Friday, 28 November 2008

"Employer of the year, grandmaster of fear / My blood flows satanical, mechanical, masonical and chemical / habitual ritual "




"I deal in the market, every man, woman and child is a target / A closet full of faceless, nameless pay more for less empitness /I’ll make you scrounge, in my executive lounge / you pay less tax, but I’ll gain more back"
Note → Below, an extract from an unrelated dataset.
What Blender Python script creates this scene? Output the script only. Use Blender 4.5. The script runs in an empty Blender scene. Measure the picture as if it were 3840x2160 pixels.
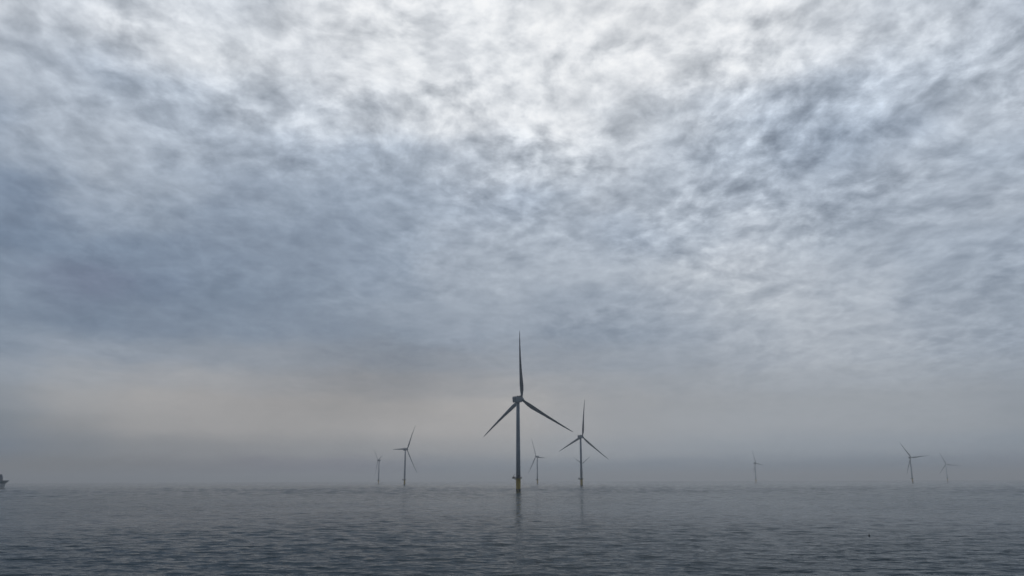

Corporate Cannibal ~ Grace Jones



"Writing in 1930, Keynes was most interested in the process of deflation and in countering the dangerous advice of conventional finance. Orthodoxy put the pound back on gold at a punishingly high rate in 1925, torturing British industry and pushing up unemployment in the name of sound money. Central banks, Keynes feared, were being too timid about bringing down interest rates. Against orthodoxy’s austerity nostrums, Keynes celebrated booms in a manner that would do a Texas populist proud. Shakespeare, said Keynes, died rich, and his days were 'the palmy days of profit — one of the greatest "bull" movements ever known until modern days in the United States…. [B]y far the greater proportion of the world’s greatest writers and artists have flourished in the atmosphere of buoyancy, exhilaration and the freedom from economic cares felt by the governing class, which is engendered by profit inflations' (CW VI, p. 137). The Shakespeares of the era of junk finance have yet to be discovered, unless Bret Easton Ellis qualifies."